In theory when an xpub is imported the addresses should be scanned to make sure the xpub has not been used before. However, bitcoind does not maintain the correct indexes to be able to quickly list transactions for arbitrary addresses. When Coin Tools needs to receive a payment on an address from an xpub, it adds it as a watch-only address using the "importaddress" bitcoind command. The "rescan" parameter is set to false which means that transactions that happened before the address was added are not detectable. If this parameter is set to true it can take many minutes even on an SSD to import each address.
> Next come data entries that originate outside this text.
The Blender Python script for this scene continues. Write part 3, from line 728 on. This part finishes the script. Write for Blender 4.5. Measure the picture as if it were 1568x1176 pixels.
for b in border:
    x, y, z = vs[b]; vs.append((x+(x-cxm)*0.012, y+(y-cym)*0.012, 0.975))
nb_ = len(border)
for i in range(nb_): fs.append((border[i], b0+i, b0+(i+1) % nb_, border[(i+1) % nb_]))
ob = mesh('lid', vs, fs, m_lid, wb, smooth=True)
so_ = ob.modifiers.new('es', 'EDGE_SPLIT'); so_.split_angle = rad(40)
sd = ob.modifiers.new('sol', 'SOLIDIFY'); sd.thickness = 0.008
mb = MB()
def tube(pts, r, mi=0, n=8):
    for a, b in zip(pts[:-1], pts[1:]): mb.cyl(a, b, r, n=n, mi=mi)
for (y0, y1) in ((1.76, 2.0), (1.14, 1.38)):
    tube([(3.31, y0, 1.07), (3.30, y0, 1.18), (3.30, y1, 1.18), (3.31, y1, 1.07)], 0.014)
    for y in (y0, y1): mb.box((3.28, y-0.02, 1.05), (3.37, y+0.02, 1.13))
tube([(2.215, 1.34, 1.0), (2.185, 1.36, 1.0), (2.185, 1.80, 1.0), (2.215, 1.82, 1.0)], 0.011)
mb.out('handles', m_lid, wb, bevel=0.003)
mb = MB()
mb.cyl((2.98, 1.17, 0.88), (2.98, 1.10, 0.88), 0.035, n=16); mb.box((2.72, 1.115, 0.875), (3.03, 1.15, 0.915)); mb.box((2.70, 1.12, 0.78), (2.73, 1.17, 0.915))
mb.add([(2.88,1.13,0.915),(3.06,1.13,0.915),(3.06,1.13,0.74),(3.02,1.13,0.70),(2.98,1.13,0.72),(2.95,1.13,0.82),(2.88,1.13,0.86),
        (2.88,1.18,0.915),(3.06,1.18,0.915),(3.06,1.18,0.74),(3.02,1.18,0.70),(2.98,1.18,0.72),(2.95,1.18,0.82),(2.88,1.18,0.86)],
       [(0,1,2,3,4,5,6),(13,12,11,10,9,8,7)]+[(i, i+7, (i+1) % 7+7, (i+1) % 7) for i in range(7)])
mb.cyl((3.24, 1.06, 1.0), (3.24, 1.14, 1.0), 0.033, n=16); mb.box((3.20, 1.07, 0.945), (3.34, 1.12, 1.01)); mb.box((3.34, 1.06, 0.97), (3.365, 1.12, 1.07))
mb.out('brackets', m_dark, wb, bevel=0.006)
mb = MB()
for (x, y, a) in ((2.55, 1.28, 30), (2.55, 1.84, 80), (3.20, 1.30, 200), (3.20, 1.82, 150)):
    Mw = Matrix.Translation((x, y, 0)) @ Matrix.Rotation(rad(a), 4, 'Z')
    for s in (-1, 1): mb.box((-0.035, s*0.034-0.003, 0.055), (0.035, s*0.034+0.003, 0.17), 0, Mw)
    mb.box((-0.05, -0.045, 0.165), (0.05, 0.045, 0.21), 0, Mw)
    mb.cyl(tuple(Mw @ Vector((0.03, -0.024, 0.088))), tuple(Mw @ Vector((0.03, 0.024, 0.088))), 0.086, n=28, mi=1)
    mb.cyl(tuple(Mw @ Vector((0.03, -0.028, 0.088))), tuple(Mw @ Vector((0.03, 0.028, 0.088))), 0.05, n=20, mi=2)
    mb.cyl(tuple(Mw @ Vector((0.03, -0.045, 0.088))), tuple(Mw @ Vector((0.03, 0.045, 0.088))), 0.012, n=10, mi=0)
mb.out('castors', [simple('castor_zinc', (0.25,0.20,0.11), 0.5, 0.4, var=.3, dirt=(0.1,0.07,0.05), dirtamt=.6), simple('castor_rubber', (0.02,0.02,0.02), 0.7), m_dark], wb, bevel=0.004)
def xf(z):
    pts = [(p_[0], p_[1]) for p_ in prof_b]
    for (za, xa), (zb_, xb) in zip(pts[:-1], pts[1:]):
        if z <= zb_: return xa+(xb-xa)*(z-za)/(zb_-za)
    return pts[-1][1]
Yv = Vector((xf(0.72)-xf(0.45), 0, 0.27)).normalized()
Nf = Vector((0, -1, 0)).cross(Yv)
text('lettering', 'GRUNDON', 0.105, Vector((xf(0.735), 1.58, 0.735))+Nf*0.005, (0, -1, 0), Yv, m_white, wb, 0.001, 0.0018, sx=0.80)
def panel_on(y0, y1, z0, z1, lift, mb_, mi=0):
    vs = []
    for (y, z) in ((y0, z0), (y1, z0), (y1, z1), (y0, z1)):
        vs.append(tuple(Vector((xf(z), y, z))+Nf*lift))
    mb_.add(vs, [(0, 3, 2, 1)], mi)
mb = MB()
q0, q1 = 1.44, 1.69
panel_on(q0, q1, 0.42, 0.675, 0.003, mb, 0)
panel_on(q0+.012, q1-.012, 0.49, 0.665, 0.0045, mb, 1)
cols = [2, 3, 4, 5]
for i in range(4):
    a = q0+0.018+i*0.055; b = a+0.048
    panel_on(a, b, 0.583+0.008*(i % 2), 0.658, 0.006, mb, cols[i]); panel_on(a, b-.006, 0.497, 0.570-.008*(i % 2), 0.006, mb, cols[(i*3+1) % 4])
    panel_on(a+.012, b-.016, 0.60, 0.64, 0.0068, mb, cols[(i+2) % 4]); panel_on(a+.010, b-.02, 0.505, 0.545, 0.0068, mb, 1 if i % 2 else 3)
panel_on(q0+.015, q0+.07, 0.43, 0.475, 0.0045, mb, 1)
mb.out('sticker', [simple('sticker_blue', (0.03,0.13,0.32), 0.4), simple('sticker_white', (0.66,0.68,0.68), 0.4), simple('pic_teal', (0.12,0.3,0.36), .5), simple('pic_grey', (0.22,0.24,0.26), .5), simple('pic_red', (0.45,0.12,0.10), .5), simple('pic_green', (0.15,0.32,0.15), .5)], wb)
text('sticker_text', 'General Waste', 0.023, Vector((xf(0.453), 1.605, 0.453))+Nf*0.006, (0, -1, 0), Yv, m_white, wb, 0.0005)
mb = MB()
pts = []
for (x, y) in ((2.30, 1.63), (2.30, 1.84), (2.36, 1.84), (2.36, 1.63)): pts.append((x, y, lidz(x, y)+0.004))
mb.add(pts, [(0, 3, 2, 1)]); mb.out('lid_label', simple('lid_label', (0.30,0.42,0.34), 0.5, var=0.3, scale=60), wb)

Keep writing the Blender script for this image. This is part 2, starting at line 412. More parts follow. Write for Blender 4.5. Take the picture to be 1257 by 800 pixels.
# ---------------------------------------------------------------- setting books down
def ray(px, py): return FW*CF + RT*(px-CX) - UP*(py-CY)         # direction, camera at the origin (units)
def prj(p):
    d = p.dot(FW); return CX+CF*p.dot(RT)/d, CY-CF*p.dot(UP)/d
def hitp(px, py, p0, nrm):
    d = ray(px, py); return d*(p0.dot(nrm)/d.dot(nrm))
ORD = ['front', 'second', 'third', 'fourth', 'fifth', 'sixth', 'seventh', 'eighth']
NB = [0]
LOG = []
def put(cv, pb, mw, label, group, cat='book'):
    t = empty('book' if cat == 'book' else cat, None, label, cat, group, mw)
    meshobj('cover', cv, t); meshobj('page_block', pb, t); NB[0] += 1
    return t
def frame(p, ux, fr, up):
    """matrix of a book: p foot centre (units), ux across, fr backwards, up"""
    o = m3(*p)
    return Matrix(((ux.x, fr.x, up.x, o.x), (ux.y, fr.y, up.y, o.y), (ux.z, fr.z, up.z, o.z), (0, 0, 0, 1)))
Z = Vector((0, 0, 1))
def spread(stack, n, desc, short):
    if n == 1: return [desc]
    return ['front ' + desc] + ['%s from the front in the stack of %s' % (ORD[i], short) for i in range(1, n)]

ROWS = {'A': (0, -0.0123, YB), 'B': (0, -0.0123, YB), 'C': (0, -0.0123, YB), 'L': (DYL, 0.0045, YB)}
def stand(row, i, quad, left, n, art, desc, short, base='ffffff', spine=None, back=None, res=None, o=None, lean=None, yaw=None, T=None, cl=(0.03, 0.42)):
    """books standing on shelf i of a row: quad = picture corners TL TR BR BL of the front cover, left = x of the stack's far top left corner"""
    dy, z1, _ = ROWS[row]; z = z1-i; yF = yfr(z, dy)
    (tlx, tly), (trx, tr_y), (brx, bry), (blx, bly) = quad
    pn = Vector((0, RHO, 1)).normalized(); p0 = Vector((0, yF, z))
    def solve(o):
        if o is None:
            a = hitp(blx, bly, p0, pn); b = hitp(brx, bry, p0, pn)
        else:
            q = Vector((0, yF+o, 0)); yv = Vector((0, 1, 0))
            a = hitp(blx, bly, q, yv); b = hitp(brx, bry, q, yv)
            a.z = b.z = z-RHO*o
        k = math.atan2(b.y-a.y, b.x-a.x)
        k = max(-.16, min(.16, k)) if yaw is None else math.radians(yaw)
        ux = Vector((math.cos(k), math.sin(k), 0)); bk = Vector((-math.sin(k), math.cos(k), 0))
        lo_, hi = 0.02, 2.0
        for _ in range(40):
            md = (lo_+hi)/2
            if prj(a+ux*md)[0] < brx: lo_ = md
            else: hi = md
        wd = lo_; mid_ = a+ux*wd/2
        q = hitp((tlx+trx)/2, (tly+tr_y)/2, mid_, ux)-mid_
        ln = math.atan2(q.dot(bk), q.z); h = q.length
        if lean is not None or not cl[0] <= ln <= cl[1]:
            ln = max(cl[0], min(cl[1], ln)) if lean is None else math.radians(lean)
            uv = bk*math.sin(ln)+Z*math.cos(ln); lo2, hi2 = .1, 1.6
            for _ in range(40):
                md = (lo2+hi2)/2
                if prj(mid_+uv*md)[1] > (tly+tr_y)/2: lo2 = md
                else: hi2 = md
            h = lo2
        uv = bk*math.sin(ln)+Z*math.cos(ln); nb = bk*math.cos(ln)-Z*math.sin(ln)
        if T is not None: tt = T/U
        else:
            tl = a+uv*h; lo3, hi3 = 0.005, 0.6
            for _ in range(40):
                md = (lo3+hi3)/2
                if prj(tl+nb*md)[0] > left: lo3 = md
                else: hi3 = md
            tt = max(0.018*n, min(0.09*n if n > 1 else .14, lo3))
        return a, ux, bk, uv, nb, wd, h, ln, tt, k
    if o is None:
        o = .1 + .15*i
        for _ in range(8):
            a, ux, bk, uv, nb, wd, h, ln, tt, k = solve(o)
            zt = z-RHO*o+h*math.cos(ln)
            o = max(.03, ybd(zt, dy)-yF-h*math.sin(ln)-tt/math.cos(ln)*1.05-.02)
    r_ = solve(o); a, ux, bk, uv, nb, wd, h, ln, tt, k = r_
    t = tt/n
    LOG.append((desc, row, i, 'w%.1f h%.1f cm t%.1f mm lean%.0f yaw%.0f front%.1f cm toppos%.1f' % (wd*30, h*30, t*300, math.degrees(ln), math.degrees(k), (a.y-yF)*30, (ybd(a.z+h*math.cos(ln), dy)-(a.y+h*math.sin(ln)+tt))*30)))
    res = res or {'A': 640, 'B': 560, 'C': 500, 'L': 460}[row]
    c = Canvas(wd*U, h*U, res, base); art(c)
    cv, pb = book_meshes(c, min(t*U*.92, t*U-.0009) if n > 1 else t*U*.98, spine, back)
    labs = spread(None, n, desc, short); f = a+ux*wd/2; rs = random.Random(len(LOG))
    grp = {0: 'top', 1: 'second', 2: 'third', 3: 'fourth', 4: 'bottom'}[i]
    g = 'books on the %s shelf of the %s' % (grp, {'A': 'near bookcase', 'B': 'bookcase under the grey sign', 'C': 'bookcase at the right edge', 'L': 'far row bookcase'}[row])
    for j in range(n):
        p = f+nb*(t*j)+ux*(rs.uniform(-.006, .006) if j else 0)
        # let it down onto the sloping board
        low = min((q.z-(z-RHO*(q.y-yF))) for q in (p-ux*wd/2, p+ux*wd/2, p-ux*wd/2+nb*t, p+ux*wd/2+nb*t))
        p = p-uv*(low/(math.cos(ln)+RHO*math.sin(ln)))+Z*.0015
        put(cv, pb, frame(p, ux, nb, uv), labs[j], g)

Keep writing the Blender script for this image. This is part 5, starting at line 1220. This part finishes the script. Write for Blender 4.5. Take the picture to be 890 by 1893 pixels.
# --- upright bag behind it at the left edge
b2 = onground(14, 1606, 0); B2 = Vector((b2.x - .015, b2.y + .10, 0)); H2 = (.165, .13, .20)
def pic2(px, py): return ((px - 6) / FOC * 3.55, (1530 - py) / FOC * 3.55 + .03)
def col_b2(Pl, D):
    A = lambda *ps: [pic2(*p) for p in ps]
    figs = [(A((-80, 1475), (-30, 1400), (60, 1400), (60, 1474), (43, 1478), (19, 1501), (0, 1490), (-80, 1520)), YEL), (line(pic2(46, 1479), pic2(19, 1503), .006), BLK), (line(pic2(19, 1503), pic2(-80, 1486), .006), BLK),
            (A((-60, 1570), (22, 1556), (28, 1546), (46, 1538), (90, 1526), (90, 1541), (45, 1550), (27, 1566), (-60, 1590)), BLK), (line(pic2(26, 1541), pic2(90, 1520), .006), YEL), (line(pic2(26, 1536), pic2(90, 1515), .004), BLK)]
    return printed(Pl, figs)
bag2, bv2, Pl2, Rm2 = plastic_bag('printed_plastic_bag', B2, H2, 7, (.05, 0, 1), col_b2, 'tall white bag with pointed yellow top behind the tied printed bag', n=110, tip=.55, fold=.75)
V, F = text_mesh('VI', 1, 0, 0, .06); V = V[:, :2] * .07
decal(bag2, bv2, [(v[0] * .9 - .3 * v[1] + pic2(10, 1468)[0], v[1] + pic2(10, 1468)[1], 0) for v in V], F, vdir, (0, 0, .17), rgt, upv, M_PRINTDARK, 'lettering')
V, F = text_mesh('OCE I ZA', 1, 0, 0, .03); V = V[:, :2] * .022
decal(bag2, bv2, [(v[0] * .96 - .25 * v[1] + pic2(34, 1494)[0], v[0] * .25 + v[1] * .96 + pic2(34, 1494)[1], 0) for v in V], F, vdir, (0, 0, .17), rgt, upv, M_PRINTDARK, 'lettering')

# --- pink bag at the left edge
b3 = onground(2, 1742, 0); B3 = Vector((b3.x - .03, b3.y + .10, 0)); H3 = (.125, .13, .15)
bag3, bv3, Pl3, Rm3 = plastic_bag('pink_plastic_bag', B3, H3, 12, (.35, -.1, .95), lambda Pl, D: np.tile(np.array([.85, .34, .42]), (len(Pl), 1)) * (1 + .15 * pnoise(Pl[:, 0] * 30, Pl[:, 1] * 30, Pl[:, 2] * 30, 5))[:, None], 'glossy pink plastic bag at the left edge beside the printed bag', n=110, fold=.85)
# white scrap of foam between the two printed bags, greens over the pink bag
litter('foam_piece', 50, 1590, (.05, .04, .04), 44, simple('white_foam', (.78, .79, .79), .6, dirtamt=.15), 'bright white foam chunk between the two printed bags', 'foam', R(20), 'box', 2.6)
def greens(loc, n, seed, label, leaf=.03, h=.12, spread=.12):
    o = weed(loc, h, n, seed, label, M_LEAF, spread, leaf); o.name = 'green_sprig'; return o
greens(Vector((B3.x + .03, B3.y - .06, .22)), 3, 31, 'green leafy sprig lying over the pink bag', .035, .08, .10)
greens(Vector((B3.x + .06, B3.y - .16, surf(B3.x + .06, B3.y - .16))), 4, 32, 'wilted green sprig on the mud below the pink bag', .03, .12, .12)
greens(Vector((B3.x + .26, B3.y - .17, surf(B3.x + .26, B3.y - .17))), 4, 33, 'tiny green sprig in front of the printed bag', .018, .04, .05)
Coin Tools uses the Drupal State API to maintain the next index for each xpub. If there are more unreceived payments in a row than the gap limit of the wallet software, the wallet will loose track of later payments. To avoid this happening, payments that expire should maybe have their addresses put in a pool for re-use. However this may cause a problem if someone records the payment address and then satisfies the payment at a later time after it has expired.

Of course, if a hacker gained access to the web server they could change an xpub to their own. This would mean that until the problem was detected and the service shut down the hacker would be receiving the funds instead of the intended recipient. While damaging, this would be nowhere near as bad as the total loss of a hot wallet.

In order to facilitate handling of HD wallets, Coin Tools was converted to use the BitWasp PHP Bitcoin library instead of Gogulski.


How does cointools handle false / spam transactions? With bitcoin many people generate orders they don't intend to pay. This leads to sparesely populated HD wallet space. Most HD wallets I can find only look ahead 20-40 transactions do if you have > 40 order requests without any payments you will 'loose' any future payments.

One could send a dust transaction to every 20th wallet, but this seems inelegant. Are you able to think of any better solutions?